Exercise = Retype the lines beneath this one, from the first through the line containing "wt.links.new(bg.outputs[0], wo.inputs[0])". Pictures are left out.
>> BEGIN Source data
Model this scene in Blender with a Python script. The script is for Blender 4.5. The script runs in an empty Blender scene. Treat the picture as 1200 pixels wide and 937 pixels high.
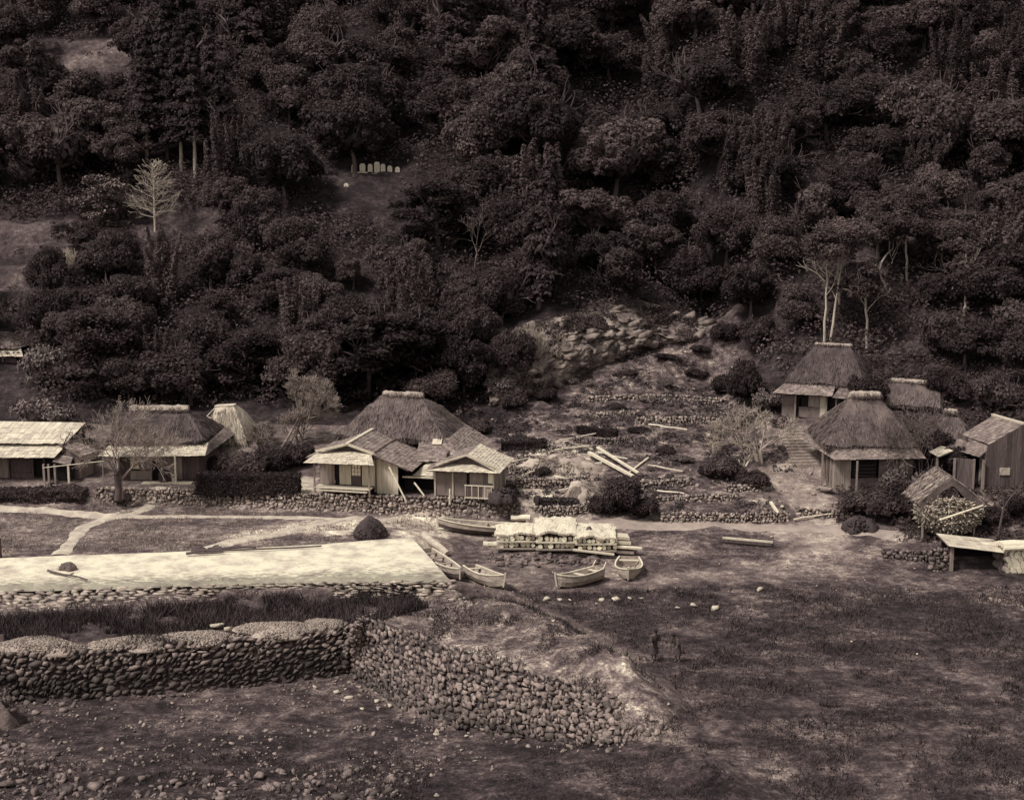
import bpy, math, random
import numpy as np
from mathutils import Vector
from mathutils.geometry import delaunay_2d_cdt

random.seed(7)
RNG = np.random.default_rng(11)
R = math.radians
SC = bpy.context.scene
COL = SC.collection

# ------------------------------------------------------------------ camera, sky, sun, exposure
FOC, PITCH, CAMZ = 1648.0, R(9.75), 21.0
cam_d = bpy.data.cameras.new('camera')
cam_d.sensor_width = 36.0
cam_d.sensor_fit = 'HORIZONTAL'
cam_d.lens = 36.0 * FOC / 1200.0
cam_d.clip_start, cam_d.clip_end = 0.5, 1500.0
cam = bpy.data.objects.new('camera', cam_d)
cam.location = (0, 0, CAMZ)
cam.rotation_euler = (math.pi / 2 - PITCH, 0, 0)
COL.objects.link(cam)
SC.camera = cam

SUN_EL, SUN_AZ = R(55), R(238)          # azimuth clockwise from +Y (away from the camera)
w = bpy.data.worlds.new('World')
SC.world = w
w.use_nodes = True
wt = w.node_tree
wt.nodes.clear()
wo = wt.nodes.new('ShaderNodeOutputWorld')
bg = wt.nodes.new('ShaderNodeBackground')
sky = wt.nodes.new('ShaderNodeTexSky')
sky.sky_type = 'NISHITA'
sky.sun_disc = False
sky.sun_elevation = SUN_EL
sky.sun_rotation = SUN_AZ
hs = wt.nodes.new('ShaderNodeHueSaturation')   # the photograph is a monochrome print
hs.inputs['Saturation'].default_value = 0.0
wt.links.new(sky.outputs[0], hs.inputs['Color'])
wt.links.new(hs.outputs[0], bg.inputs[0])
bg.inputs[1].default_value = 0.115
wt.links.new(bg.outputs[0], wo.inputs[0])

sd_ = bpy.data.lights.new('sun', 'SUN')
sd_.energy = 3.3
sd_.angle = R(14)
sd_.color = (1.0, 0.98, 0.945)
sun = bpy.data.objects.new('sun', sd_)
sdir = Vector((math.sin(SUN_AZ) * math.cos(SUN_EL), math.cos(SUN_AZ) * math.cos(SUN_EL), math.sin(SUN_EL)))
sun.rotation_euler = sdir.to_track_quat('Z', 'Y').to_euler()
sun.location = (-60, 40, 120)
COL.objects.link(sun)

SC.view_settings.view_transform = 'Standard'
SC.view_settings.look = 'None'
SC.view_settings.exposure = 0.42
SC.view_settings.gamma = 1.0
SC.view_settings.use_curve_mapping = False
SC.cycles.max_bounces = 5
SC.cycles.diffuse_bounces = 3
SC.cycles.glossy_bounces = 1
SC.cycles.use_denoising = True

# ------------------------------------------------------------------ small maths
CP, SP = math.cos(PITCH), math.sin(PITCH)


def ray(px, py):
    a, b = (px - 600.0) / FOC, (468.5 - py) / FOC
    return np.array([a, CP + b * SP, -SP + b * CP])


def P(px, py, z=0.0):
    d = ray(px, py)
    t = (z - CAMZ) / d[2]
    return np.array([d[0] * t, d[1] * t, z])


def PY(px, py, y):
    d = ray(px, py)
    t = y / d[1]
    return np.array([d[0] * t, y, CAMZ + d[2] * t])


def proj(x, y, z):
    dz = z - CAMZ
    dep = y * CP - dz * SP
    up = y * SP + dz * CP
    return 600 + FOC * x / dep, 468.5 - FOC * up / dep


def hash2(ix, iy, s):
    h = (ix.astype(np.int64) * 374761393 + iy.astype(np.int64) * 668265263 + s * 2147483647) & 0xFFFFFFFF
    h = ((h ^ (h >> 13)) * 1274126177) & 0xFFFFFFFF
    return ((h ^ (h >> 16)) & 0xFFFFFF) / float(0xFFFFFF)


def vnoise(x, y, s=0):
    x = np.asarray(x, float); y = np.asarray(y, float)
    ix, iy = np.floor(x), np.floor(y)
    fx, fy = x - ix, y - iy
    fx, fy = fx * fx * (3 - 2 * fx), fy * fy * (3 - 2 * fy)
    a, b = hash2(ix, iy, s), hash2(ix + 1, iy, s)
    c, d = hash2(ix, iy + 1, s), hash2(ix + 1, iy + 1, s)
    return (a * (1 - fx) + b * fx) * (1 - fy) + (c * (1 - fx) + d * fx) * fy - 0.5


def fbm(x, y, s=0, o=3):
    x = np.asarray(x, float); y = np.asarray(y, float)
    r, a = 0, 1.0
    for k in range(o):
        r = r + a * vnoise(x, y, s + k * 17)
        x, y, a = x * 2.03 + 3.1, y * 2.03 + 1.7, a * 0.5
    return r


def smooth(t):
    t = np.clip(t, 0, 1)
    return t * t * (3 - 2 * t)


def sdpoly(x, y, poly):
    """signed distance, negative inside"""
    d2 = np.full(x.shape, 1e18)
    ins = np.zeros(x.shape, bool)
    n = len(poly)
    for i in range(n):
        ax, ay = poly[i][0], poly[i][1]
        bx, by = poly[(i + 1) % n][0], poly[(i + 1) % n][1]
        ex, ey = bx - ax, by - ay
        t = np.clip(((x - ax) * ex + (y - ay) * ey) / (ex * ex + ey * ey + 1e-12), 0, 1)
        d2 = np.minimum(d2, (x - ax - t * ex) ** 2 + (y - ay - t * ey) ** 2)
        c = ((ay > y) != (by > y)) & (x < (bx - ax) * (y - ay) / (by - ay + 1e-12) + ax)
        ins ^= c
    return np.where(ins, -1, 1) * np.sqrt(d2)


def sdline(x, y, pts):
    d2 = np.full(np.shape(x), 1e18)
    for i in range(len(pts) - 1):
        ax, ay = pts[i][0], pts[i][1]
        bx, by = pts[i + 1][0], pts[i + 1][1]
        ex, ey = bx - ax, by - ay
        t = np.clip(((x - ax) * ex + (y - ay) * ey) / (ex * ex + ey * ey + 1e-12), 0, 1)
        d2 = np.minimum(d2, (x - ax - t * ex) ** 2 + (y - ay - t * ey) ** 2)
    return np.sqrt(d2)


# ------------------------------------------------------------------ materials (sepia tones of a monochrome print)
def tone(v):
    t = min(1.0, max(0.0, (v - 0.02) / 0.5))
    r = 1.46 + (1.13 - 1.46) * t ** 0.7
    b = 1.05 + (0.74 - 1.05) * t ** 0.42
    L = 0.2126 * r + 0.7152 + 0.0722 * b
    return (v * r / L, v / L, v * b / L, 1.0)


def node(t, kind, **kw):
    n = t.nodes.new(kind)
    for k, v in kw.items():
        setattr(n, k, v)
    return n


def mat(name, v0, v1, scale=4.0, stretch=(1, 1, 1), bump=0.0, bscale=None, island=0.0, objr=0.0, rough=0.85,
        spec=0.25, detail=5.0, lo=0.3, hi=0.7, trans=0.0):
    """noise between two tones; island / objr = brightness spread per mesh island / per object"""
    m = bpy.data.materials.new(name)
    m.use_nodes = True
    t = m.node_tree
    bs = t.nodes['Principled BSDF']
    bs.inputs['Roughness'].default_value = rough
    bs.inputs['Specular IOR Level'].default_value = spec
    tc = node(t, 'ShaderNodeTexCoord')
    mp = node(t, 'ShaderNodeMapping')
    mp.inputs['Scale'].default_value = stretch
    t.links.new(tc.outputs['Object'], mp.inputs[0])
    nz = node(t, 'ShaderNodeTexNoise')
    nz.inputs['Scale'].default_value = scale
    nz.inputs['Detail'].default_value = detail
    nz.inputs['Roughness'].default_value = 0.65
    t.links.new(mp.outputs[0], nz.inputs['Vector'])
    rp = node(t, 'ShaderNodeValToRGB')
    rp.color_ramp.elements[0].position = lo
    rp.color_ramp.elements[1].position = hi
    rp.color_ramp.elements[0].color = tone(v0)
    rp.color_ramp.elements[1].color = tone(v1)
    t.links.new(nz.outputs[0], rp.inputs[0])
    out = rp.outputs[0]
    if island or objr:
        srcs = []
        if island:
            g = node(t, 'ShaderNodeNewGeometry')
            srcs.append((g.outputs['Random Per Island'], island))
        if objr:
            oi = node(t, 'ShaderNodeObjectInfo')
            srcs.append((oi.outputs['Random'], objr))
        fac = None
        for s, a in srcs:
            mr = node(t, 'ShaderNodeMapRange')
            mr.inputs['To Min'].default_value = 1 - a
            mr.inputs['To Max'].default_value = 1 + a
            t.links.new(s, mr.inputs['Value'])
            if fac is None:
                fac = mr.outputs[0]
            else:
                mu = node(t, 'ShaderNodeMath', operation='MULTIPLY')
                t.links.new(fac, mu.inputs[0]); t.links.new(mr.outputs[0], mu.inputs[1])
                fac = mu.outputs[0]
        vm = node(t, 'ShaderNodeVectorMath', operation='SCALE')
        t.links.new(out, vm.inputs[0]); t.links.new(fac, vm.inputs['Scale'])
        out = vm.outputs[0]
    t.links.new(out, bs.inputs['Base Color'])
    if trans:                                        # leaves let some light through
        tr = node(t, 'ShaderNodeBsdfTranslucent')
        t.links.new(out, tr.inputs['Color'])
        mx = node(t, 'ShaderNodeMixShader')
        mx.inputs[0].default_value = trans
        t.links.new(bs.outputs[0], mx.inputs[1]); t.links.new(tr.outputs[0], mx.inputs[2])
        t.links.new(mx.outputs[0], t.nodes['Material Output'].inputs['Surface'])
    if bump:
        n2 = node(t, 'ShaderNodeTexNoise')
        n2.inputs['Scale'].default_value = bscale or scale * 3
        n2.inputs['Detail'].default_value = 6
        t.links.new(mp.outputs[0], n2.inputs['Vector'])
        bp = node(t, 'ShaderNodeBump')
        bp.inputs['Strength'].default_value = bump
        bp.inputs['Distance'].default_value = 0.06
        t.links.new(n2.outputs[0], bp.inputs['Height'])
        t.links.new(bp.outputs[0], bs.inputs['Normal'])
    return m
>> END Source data
Output of the task =
Model this scene in Blender with a Python script. The script is for Blender 4.5. The script runs in an empty Blender scene. Treat the picture as 1200 pixels wide and 937 pixels high.
import bpy, math, random
import numpy as np
from mathutils import Vector
from mathutils.geometry import delaunay_2d_cdt

random.seed(7)
RNG = np.random.default_rng(11)
R = math.radians
SC = bpy.context.scene
COL = SC.collection

# ------------------------------------------------------------------ camera, sky, sun, exposure
FOC, PITCH, CAMZ = 1648.0, R(9.75), 21.0
cam_d = bpy.data.cameras.new('camera')
cam_d.sensor_width = 36.0
cam_d.sensor_fit = 'HORIZONTAL'
cam_d.lens = 36.0 * FOC / 1200.0
cam_d.clip_start, cam_d.clip_end = 0.5, 1500.0
cam = bpy.data.objects.new('camera', cam_d)
cam.location = (0, 0, CAMZ)
cam.rotation_euler = (math.pi / 2 - PITCH, 0, 0)
COL.objects.link(cam)
SC.camera = cam

SUN_EL, SUN_AZ = R(55), R(238)          # azimuth clockwise from +Y (away from the camera)
w = bpy.data.worlds.new('World')
SC.world = w
w.use_nodes = True
wt = w.node_tree
wt.nodes.clear()
wo = wt.nodes.new('ShaderNodeOutputWorld')
bg = wt.nodes.new('ShaderNodeBackground')
sky = wt.nodes.new('ShaderNodeTexSky')
sky.sky_type = 'NISHITA'
sky.sun_disc = False
sky.sun_elevation = SUN_EL
sky.sun_rotation = SUN_AZ
hs = wt.nodes.new('ShaderNodeHueSaturation')   # the photograph is a monochrome print
hs.inputs['Saturation'].default_value = 0.0
wt.links.new(sky.outputs[0], hs.inputs['Color'])
wt.links.new(hs.outputs[0], bg.inputs[0])
bg.inputs[1].default_value = 0.115
wt.links.new(bg.outputs[0], wo.inputs[0])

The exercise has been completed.